L’annonce de Québec, qui survient en même temps que la sortie des gens du palais et trois jours après celle des juges en chef, vise à attaquer de front la pénurie de constables spéciaux. Il en manque présentement 110, soit environ le quart des effectifs totaux. L’accélération passera par l’ouverture de quatre cohortes de formation plutôt qu’une à l’École nationale de police du Québec dès le mois de mars prochain, ce qui permettra d’en former 144 d’ici le printemps 2025, soit suffisamment pour combler les postes vacants auxquels s’ajouteront sans doute quelques départs à la retraite.
Cette annonce, à défaut d’arches, viendra certainement aider la situation. Comme l’illustre Me Michaud, qui n’était pas encore au courant de l’annonce gouvernementale au moment d’être rejoint, plusieurs palais de justice doivent se tourner vers des moyens de fortune. «Il y a des palais de justice où il n'y a pas de constables spéciaux et on doit engager des agents de sécurité – qui ne sont pas armés – pour faire le travail, plutôt que des constables spéciaux.»
Est-ce que le fait de combler les postes sera suffisant? Guillaume Michaud se pose la même question. «Est-ce qu'il y a assez de constables? Quand un procureur part de son bureau et se rend avec sa tonne de dossiers dans la salle de cour, il peut passer au travers des victimes, des accusés. On ne sait jamais si on peut se faire attaquer ou non.»

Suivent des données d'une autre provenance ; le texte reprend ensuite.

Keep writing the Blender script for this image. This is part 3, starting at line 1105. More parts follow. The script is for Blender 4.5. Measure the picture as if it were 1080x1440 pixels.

Les constables spéciaux représentent en effet le dernier rempart de sécurité dans les corridors des palais de justice.
En fin de compte, Me Michaud estime que la malheureuse agression de Longueuil doit servir de signal d’alarme. «Depuis de nombreuses années, on mise sur le fait qu'il ne s'est rien passé d'extrêmement grave. Ce n’est plus le cas. J'espère que ça va faire changer des choses.»